No tenemos que ver defectos en la Escritura, porque los cegados por sus propias lujurias abusen de
ellas, ni tampoco de ninguna interpretación justa y bien respaldada de ellas. Ningún hombre que no
esté metido en este conflicto puede entender claramente el significado de estas palabras, ni juzgar
rectamente acerca de este conflicto doloroso que llevó al apóstol a lamentarse de sí mismo como
miserable, constreñido a hacer lo que aborrecía. —No podía librarse a sí mismo y esto le hacía
agradecer más fervorosamente a Dios el camino de salvación revelado por medio de Jesucristo, que
le prometió la liberación final de este enemigo. Así, pues, entonces, dice él, yo mismo, con mi
mente, mi juicio consciente, mis afectos y propósitos de hombre regenerado por gracia divina, sirvo
y obedezco la ley de Dios; pero con la carne, la naturaleza carnal, los vestigios de la depravación,
sirvo a la ley del pecado, que batalla contra la ley de mi mente. No es que la sirva como para vivir
bajo ella o permitirla, sino que es incapaz de librarse a sí mismo de ella, aun en su mejor estado, y
necesitando buscar ayuda y liberación fuera de sí mismo. Evidente es que agradece a Dios por
Cristo, como nuestro libertador, como nuestra expiación y justicia en Él mismo, y no debido a
ninguna santidad obrada en nosotros. No conocía una salvación así, y rechazó todo derecho a ella.

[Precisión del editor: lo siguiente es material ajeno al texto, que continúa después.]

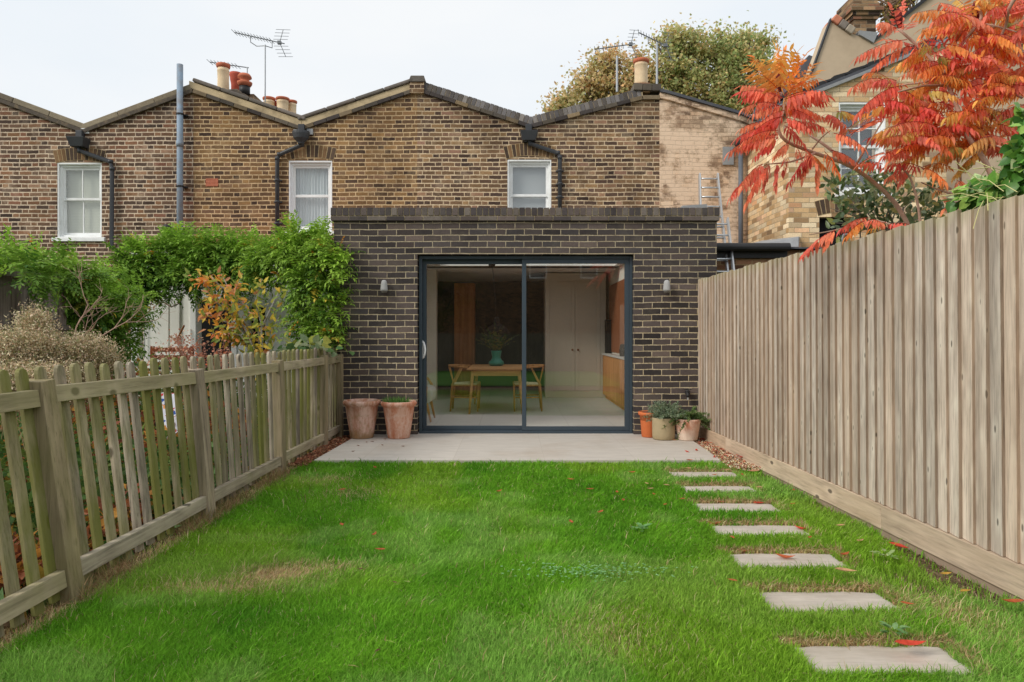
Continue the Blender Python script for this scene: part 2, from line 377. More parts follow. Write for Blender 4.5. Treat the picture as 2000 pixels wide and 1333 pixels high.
def wood(name, c1, c2, axis='z', green=None, greenamt=0., knots=True, grain=60, dark=(.05, .04, .03), vary=.25, pitch=.1, edge=None, gc=.72, top=None, cracks=0., kz=3.4, kr=1., stain=0.):
    """weathered timber; 'Col' attribute carries each board's own tone"""
    g = G(name); p = g.pos(); at = g.attr()
    asep = g.n('ShaderNodeSeparateColor', {0: at})
    off = g.n('ShaderNodeCombineXYZ', {0: g.math('MULTIPLY', asep.outputs[2], 37.0), 1: g.math('MULTIPLY', asep.outputs[2], 91.0), 2: g.math('MULTIPLY', asep.outputs[2], 53.0)})
    q = g.vadd(p, off.outputs[0])
    k = {'z': (1, 1, .06), 'x': (.06, 1, 1), 'y': (1, .06, 1)}[axis]
    fib = g.noise(g.scale(q, k), grain, 4, .7)
    wob = g.noise(g.scale(q, tuple(x if x < 1 else .35 for x in k)), 22, 3, .6)
    streak = g.noise(g.scale(q, tuple(.012 if x < 1 else 1 for x in k)), 14, 3, .6)
    c = g.mix(g.ramp(g.math('ADD', g.math('MULTIPLY', streak, .55), g.math('MULTIPLY', wob, .45)), [(.35, 0.), (.65, 1.)]), c1, c2)
    c = g.mix(1.0, c, g.ramp(fib, [(.3, gc), (.52, 1.02), (.75, 1.15)]), 'MULTIPLY')
    h = fib
    if cracks:
        ck = g.noise(g.scale(q, tuple(.02 if x < 1 else 1 for x in k)), 150, 2, .5)
        c = g.mix(g.math('MULTIPLY', g.ramp(ck, [(.30, 1.), (.38, 0.)]), cracks), c, shade(c1, .35))
    if knots:
        kk = {'z': (1 / pitch, 1 / pitch, kz), 'x': (3.4, 1 / pitch, 1 / pitch), 'y': (1 / pitch, 3.4, 1 / pitch)}[axis]
        vo = g.n('ShaderNodeTexVoronoi', {'Scale': 1.0, 'Randomness': 1.0}); g.set(vo.inputs['Vector'], g.vadd(g.scale(p, kk), g.scale(off.outputs[0], 3.1)))
        d = vo.outputs['Distance']
        halo = g.ramp(d, [(.1, 1.), (.4, 0.)]); c = g.mix(g.math('MULTIPLY', halo, .4), c, tuple(min(1, x * 1.35) for x in c2))
        kn = g.ramp(g.math('ADD', d, g.math('MULTIPLY', g.math('SUBTRACT', fib, .5), .08)), [(.085 * kr, 1.), (.14 * kr, 0.)])
        c = g.mix(g.math('MULTIPLY', kn, .8), c, dark)
    c = g.mix(1.0, c, g.ramp(asep.outputs[0], [(0., 1 - vary), (1., 1 + vary)]), 'MULTIPLY')
    if stain:   # broad damp-grey weathering that crosses the boards
        sn_ = g.ramp(g.math('ADD', g.math('MULTIPLY', g.noise(g.scale(p, (1, 1, .7)), 1.1, 4, .6), .6), g.math('MULTIPLY', g.noise(g.scale(q, (1, 1, .25)), 5, 4, .65), .4)), [(.42, 0.), (.62, 1.)])
        c = g.mix(g.math('MULTIPLY', sn_, stain), c, g.mix(1.0, c, (.60, .58, .57), 'MULTIPLY'))
    if edge:    # sawn edges are browner, with the shade of each step put into their colour
        sn = g.n('ShaderNodeSeparateXYZ', {0: g.n('ShaderNodeNewGeometry').outputs['True Normal']})
        c = g.mix(g.math('MULTIPLY', g.math('GREATER_THAN', g.math('ABSOLUTE', sn.outputs[1]), .6), .85), c, g.mix(1.0, c, edge, 'MULTIPLY'))
    c = g.mix(g.math('MULTIPLY', asep.outputs[1], .55), c, g.mix(1.0, c, (1.12, .98, .86), 'MULTIPLY'))
    if top:     # algae along the upper ends
        tz = g.math('ADD', g.n('ShaderNodeSeparateXYZ', {0: p}).outputs[2], g.math('MULTIPLY', wob, .22))
        c = g.mix(g.math('MULTIPLY', g.ramp(g.math('SUBTRACT', tz, top[0]), [(0., 0.), (.16, 1.)]), .55), c, top[1])
    if green:
        gf = g.math('ADD', g.math('MULTIPLY', g.noise(g.scale(q, (1, 1, .35)), 3.5, 4, .65), .75), g.math('MULTIPLY', asep.outputs[1], .3))
        c = g.mix(g.math('MULTIPLY', g.ramp(gf, [(.42, 0.), (.68, 1.)]), greenamt), c, green)
    return g.done(g.bsdf(c, .85, h, .5, .003, 0, .2))

def bt(rr):     # board tone stored in Col
    return (rr.random(), rr.random(), rr.random() * .98 + .01)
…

Está dispuesto a actuar en todos los puntos conforme a la ley, en su mente y conciencia, pero se lo
impedía el pecado que lo habitaba, y nunca alcanzó la perfección que la ley requiere. ¿En qué puede
consistir la liberación para un hombre siempre pecador, sino la libre gracia de Dios según es ofrecida
en Cristo Jesús? El poder de la gracia divina y del Espíritu Santo podrían desarraigar el pecado de
nuestros corazones aun en esta vida, si la sabiduría divina lo hubiese adecuado. Pero se sufre, para
que los cristianos sientan y entiendan constante y completamente el estado miserable del cual los
salva la gracia divina; para que puedan ser resguardados de confiar en sí mismos; y que siempre
puedan sacar todo su consuelo y esperanza de la rica y libre gracia de Dios en Cristo.